## What needs to be done
Pull out every line below that contains the word "Write".

Records with scene code

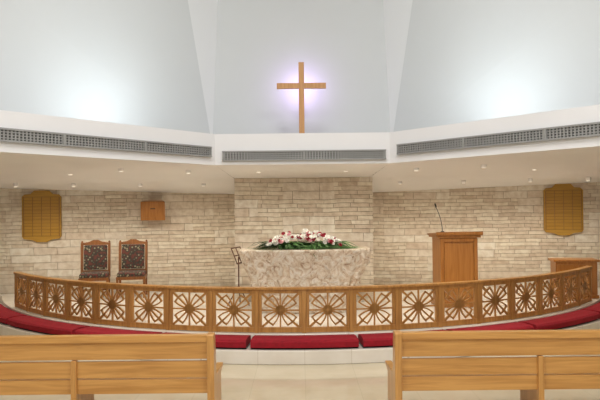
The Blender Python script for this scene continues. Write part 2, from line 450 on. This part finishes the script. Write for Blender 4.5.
# ---------------------------------------------------------------- flowers
fa = empty('flower_arrangement', (0.02, 9.78, 1.336))
b = B()
b.prism([(0.42*math.cos(t*math.pi/8), 0.10*math.sin(t*math.pi/8)) for t in range(16)], 2, 0.0, 0.06)
b.done('foam_tray', [M_GREEN], fa)
b = B()
for i in range(420):
    a = random.uniform(0, 2*math.pi); l = random.uniform(0.22, 0.52)
    ox = random.uniform(-0.50, 0.50); oy = random.uniform(-0.06, 0.06)
    dx, dy = math.cos(a)*1.0+ox*1.2, math.sin(a)*0.45
    n_ = math.hypot(dx, dy)+1e-6; dx /= n_; dy /= n_
    up = random.uniform(0.0, 0.8); pts3 = []
    l *= (0.6 if abs(dy) > 0.6 else 1)
    for k in range(5):
        u = k/4; pts3.append(Vector((ox+dx*l*u, oy+dy*l*u, 0.05+l*(up*u-(up*0.5+0.42)*u*u))))
    for p_ in pts3:
        if p_.z < 0.012 and p_.y > -0.28: p_.z = 0.012
    side = Vector((-dy, dx, 0.3)).normalized()
    wd = random.uniform(0.008, 0.022)
    for k in range(4):
        w1 = wd*math.sin(math.pi*(k/4*0.85+0.12)); w2 = wd*math.sin(math.pi*((k+1)/4*0.85+0.12))
        b.poly([pts3[k]-side*w1, pts3[k]+side*w1, pts3[k+1]+side*w2, pts3[k+1]-side*w2])
b.done('foliage', [M_GREEN], fa, fixn=False)
b = B()
for i in range(140):
    t = random.uniform(-1, 1); x = t*0.60; y = random.uniform(-0.17, 0.12)
    z = 0.08+0.21*(1-t*t)*random.uniform(0.25, 1.0)+0.03*random.random() - max(0, -y-0.08)*0.6
    mt = random.choices([0, 1, 2], [6.5, 3.0, 0.8])[0]; r = random.uniform(0.028, 0.050)
    c = Vector((x, y, z)); nrm_ = Vector((x*0.8, -0.8+random.uniform(-.4,.3), 0.7)).normalized()
    q = nrm_.to_track_quat('Z', 'Y')
    for layer, (rr, h, npet) in enumerate(((1.0, 0.1, 7), (0.7, 0.4, 6), (0.35, 0.6, 4))):
        for j in range(npet):
            a = 2*math.pi*j/npet+layer*0.4; da = math.pi/npet*1.1
            P0 = Vector((0, 0, 0)); P1 = Vector((math.cos(a-da)*r*rr*0.75, math.sin(a-da)*r*rr*0.75, r*h))
            P2 = Vector((math.cos(a)*r*rr, math.sin(a)*r*rr, r*h*1.3)); P3 = Vector((math.cos(a+da)*r*rr*0.75, math.sin(a+da)*r*rr*0.75, r*h))
            b.poly([c+q@P0, c+q@P1, c+q@P2, c+q@P3], mt)
b.done('blooms', [M_FW, M_FR, M_FP], fa, fixn=False)

# ---------------------------------------------------------------- pulpit
pu = empty('pulpit', (2.61, 10.35, 0.302), math.radians(4))
b = B()
b.box((0, 0, 0.04), (0.70, 0.52, 0.08)); b.box((0, 0, 0.62), (0.64, 0.46, 1.10))
b.box((0, -0.235, 0.62), (0.50, 0.02, 0.92), mat=0)
for s in (-1, 1): b.box((s*0.29, -0.236, 0.62), (0.06, 0.03, 1.08))
b.box((0, -0.236, 1.13), (0.52, 0.03, 0.06)); b.box((0, -0.236, 0.11), (0.52, 0.03, 0.06))
b.done('body', [M_PUL], pu, bevel=0.006)
b = B()
b.box((0, 0, 1.185), (0.74, 0.54, 0.035))
b.prism([(-0.29, 1.205), (0.27, 1.205), (0.27, 1.225), (-0.29, 1.262)], 0, -0.40, 0.40)
b.box((0, -0.285, 1.245), (0.80, 0.03, 0.05))
b.done('reading_top', [M_PUL], pu, bevel=0.005)
b = B()
path = []
for k in range(11):
    u = k/10; path.append((-0.16-0.10*u**2, 0.0+0.02*u, 0.0+0.43*u))
b.tube([(-0.16,0,0),(-0.16,0,0.02)], 0.03, 12); b.tube(path, 0.006, 6)
e_ = Vector(path[-1]); b.tube([e_, e_+Vector((-0.008, 0, 0.03)), e_+Vector((-0.02, 0, 0.07))], [0.010, 0.016, 0.012], 8)
b.done('gooseneck_microphone', [M_BLACK], loc=(2.57, 10.35, 1.552))

# ---------------------------------------------------------------- chairs
def chair(x, y, rz):
    e = empty('upholstered_chair', (x, y, 0.302), rz)
    b = B()
    for s in (-1, 1):
        b.box((s*0.25, -0.23, 0.20), (0.045, 0.045, 0.40)); b.box((s*0.25, 0.22, 0.20), (0.045, 0.045, 0.40))
        b.prism([(0.20, 0.38), (0.245, 0.38), (0.33, 1.05), (0.27, 1.05)], 0, s*0.255-0.024, s*0.255+0.024)
        b.box((s*0.25, 0, 0.16), (0.025, 0.42, 0.03))
        b.tube([(s*0.255, 0.31, 1.05), (s*0.255, 0.312, 1.07), (s*0.255, 0.313, 1.09)], [0.018, 0.022, 0.008], 8)
    b.box((0, 0, 0.385), (0.54, 0.50, 0.06)); b.box((0, -0.0, 0.16), (0.48, 0.025, 0.03))
    Mb = Matrix.Translation((0, 0.225, 0.40)) @ Matrix.Rotation(math.radians(-7.3), 4, 'X')
    b.prism([(-0.24, 0.61), (0.24, 0.61), (0.24, 0.655), (0.12, 0.675), (0.05, 0.71), (-0.05, 0.71), (-0.12, 0.675), (-0.24, 0.655)], 1, -0.03, 0.018, 0, Mb)
    b.box((0, 0, 0.10), (0.47, 0.036, 0.04), Mb)
    b.done('frame', [M_CHW], e, bevel=0.005)
    b = B()
    b.box((0, -0.01, 0.45), (0.52, 0.49, 0.09)); b.done('seat_cushion', [M_FLOR], e, bevel=0.03)
    b = B()
    b.box((0, -0.015, 0.365), (0.44, 0.07, 0.48), Mb); b.done('back_cushion', [M_FLOR], e, bevel=0.02)
chair(-4.02, 11.6, math.radians(14)); chair(-3.34, 11.75, math.radians(10))

# ---------------------------------------------------------------- hymn boards, speaker, stand, console
ang = math.atan2(13.35-12.2, 7.0)
def wally(x): return 13.35-(abs(x)-1.0)*(13.35-12.2)/7.0
def hymn(x, zb, s):
    e = empty('hymn_board', (x, wally(x)-0.008, zb), s*-ang)
    b = B(); w_ = 0.39; h = 1.07
    b.prism([(-0.10, -0.02), (0.10, -0.02), (0.20, 0.03), (w_-0.03, 0.05), (w_, 0.10), (w_, h-0.14), (w_-0.05, h-0.09), (0.22, h-0.08), (0.15, h-0.01), (-0.15, h-0.01), (-0.22, h-0.08), (-w_+0.05, h-0.09), (-w_, h-0.14), (-w_, 0.10), (-w_+0.03, 0.05), (-0.20, 0.03)], 1, -0.05, 0.0)
    b.done('backboard', [M_BOARD], e, bevel=0.006)
    b = B()
    for k in range(13): b.box((0, -0.055, 0.11+k*0.068), (0.70, 0.012, 0.010))
    for sx in (-1, 1): b.box((sx*0.355, -0.057, 0.51), (0.02, 0.016, 0.84))
    for sx in (-0.5, 0, 0.5): b.box((sx*0.355, -0.054, 0.51), (0.010, 0.012, 0.82))
    b.done('slats', [M_BOARD2], e)
hymn(-5.46, 1.36, -1); hymn(5.48, 1.385, 1)

sp = empty('wall_speaker', (-3.20, wally(3.2)-0.005, 1.98), ang)
b = B()
b.box((0, -0.01, 0), (0.12, 0.02, 0.16), mat=1); b.box((0, -0.06, 0), (0.04, 0.10, 0.04), mat=1)
Mt = Matrix.Translation((0, -0.22, 0)) @ Matrix.Rotation(math.radians(6), 4, 'X')
b.prism([(-0.25, -0.12), (0.25, -0.12), (0.20, 0.12), (-0.20, 0.12)], 2, -0.20, 0.20, 0, Mt)
b.box((0, -0.128, 0.02), (0.44, 0.012, 0.30), Mt, 0)
b.box((0, -0.137, 0.05), (0.10, 0.006, 0.02), Mt, 1)
b.done('cabinet', [M_PUL, M_BLACK, M_RAIL], sp, bevel=0.006)

st = empty('folding_music_stand', (-1.13, 10.55, 0.302))
b = B()
b.tube([(0,0,0.25),(0,0,0.85)], 0.012, 8)
for a in (90, 210, 330):
    ca, sa = math.cos(math.radians(a)), math.sin(math.radians(a)); b.tube([(0,0,0.35),(0.22*ca,0.22*sa,0.012)], 0.010, 6)
Ms = Matrix.Translation((0,0,0.88)) @ Matrix.Rotation(math.radians(74), 4, 'Z') @ Matrix.Rotation(math.radians(-22), 4, 'X')
for dx in (-0.2, 0, 0.2): b.box((dx,0,0), (0.02,0.012,0.30), Ms)
for dz in (-0.14, 0, 0.14): b.box((0,0,dz), (0.42,0.014,0.02), Ms)
b.box((0,-0.03,-0.15), (0.42,0.06,0.012), Ms)
b.done('stand', [M_DARK], st)

co = empty('console_table', (5.02, 11.15, 0.302), math.radians(-8))
b = B()
b.box((0,0,0.68), (0.80,0.42,0.04)); b.box((0,0,0.36), (0.72,0.36,0.60)); b.box((0,0,0.03),(0.76,0.40,0.06))
for s in (-1,1):
    b.box((s*0.18,-0.185,0.36),(0.30,0.02,0.50)); b.tube([(s*0.05,-0.20,0.40),(s*0.05,-0.225,0.40)],0.012,8)
b.done('cabinet', [M_PUL], co, bevel=0.005)

# ---------------------------------------------------------------- cross
cr = empty('wooden_cross', (0.0, 9.3, 3.061))
b = B()
b.box((0, 0, 0.60), (0.085, 0.06, 1.20)); b.box((-0.2125, 0, 0.835), (0.34, 0.06, 0.085)); b.box((0.2125, 0, 0.835), (0.34, 0.06, 0.085))
b.box((0, 0, 0.02), (0.30, 0.22, 0.04))
b.done('cross_beams', [M_CROSS], cr, bevel=0.004)
light('cross_backlight', 'AREA', (0.0, 9.62, 3.98), 3.2, (0.70, 0.48, 1.0), target=(0, 10, 3.99), shape='RECTANGLE', size=0.25, size_y=0.25)

# ---------------------------------------------------------------- pews
def pew(x0, x1, y, end, posts):
    e = empty('church_pew', ((x0+x1)/2, y, 0)); L = x1-x0
    b = B()
    def bd(z0, z1, y0, y1, mat=0, tilt=0): b.box((0, (y0+y1)/2, (z0+z1)/2), (L-0.04, y1-y0, z1-z0), mat=mat)
    bd(0.80, 0.865, -0.035, 0.045); bd(0.645, 0.80, -0.012, 0.025)
    bd(0.475, 0.625, 0.005, 0.035); bd(0.33, 0.46, 0.01, 0.04)
    bd(0.39, 0.43, 0.04, 0.50); bd(0.30, 0.39, 0.44, 0.47)
    b.done('boards', [M_PEW], e, bevel=0.006)
    b = B()
    for s in (-1, 1):
        xc = s*(L/2-0.02)
        b.prism([(-0.06, 0), (0.50, 0), (0.50, 0.06), (0.44, 0.10), (0.44, 0.40), (0.60, 0.43), (0.60, 0.46), (0.12, 0.48), (0.055, 0.86), (0.04, 0.875), (-0.045, 0.875), (-0.055, 0.86), (-0.03, 0.10), (-0.06, 0.06)], 0, xc-0.032, xc+0.032)
    for p in posts:
        xp = p-(x0+x1)/2
        b.box((xp, 0.0, 0.32), (0.05, 0.05, 0.64)); b.box((xp, 0.24, 0.20), (0.045, 0.44, 0.38))
    b.done('ends_and_posts', [M_PEWV], e, bevel=0.006)
pew(-5.2, -0.84, 5.45, 1, [-2.1, -3.5]); pew(0.81, 5.2, 5.45, -1, [2.12, 3.5])

# ---------------------------------------------------------------- camera
cam = bpy.data.cameras.new('camera'); cam.sensor_width = 36; cam.lens = 36
co_ = bpy.data.objects.new('camera', cam); sc.collection.objects.link(co_)
Mx = Matrix.Translation((-0.04, 0, 2.0)) @ Matrix.Rotation(math.radians(90.76), 4, 'X') @ Matrix.Rotation(math.radians(-0.6), 4, 'Z')
co_.matrix_world = Mx
sc.camera = co_
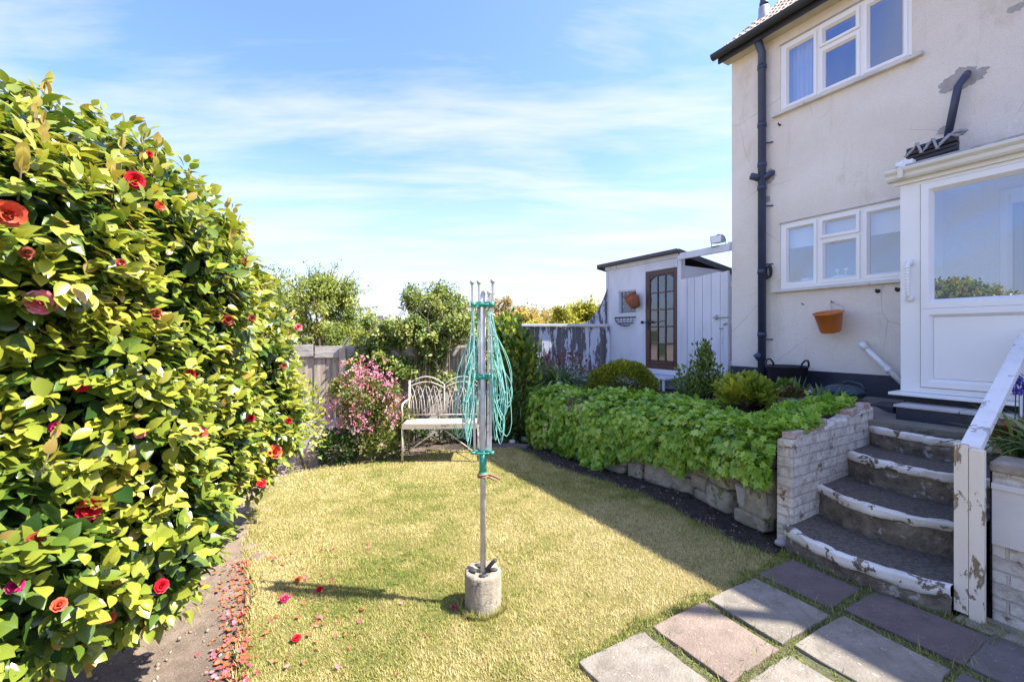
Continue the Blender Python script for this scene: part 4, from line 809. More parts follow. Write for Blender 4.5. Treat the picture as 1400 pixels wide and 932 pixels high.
# ================================================================== metal bench
def bench():
    o = gnd(604, 622); ang = R(3); ca, sa = math.cos(ang), math.sin(ang); y0 = 5.45
    def T(x, y, z): return Vector((-.905+x*ca-y*sa, y0+x*sa+y*ca, z+.01))
    t = thing('garden_bench', 'rusty cream painted metal bench with arched scrollwork back', 'bench', T(0, 0, 0)); hw = .475
    b = MB()
    b.sheet([T(-hw, 0, .47), T(hw, 0, .47), T(hw, .4, .46), T(-hw, .4, .46)], (0, 0, .012)); b.tube([T(-hw, 0, .47), T(hw, 0, .47)], .018, 8); b.sheet([T(-hw, -.012, .42), T(hw, -.012, .42), T(hw, -.012, .485), T(-hw, -.012, .485)], (0, -.008, 0)); b.build('seat', M['bench'], t)
    for s in (-1, 1):
        b = MB(); b.tube([T(s*hw, .0, 0), T(s*hw, .01, .47)], .014, 8); b.build('leg', M['bench'], t)
        b = MB(); b.tube([T(s*hw, .44, 0), T(s*hw, .42, .47), T(s*hw, .5, .98)], .016, 8); b.build('leg', M['bench'], t)
        b = MB(); b.tube([T(s*hw, .46, .72), T(s*hw, .25, .74), T(s*hw, .03, .73), T(s*hw, -.03, .69), T(s*hw, -.01, .62), T(s*hw, .0, .47)], .012, 8); b.build('armrest', M['bench'], t)
    b = MB(); b.tube([T(-hw, .0, .08), T(-.02, .02, .42)], .009, 6); b.tube([T(hw, .0, .08), T(.02, .02, .42)], .009, 6); b.tube([T(-hw, .0, .12), T(-hw, .43, .42)], .009, 6); b.tube([T(hw, .0, .12), T(hw, .43, .42)], .009, 6); b.build('brace', M['bench'], t)
    b = MB(); bk = lambda x, z: T(x, .42+.08*(z-.47)/.5, z)
    for s in (-1, 1):
        for h, zz in ((.13, .93), (.10, .88)): b.tube([bk(s*(.01+.46*i/14), zz+h*math.sin(math.pi*i/14)*.7+.015*i/14) for i in range(15)], .010, 7)
        for k in range(4):                                     # interlaced loops
            xc = .07+.11*k; b.tube([bk(s*(xc+x), z) for x, z in ((-.045, .50), (-.02, .7), (.015, .84), (.045, .9), (.07, .86), (.055, .8), (.02, .72), (-.0, .5))], .006, 6)
            b.tube([bk(s*(xc+.02+x), z) for x, z in ((.03, .50), (.02, .7), (-.03, .86), (-.05, .91), (-.07, .88))], .006, 6)
    b.tube([bk(-hw, .52), bk(hw, .52)], .009, 6); b.tube([bk(0, .47), bk(0, .93)], .010, 6); b.build('backrest', M['bench'], t)
bench()
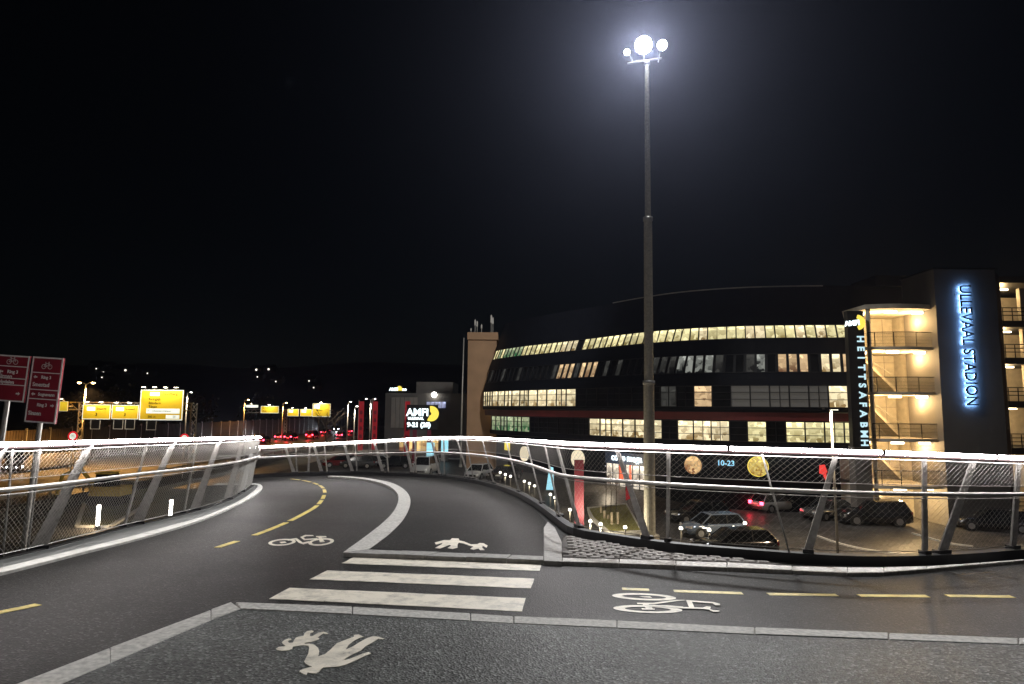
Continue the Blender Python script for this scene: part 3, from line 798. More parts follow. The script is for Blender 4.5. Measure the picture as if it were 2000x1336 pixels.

## Complete output
The Blender Python script for this scene continues. Write part 2, from line 450 on. This part finishes the script. Write for Blender 4.5.
Continue the Blender Python script for this scene: part 4, from line 809. More parts follow. Write for Blender 4.5. Treat the picture as 1400 pixels wide and 932 pixels high.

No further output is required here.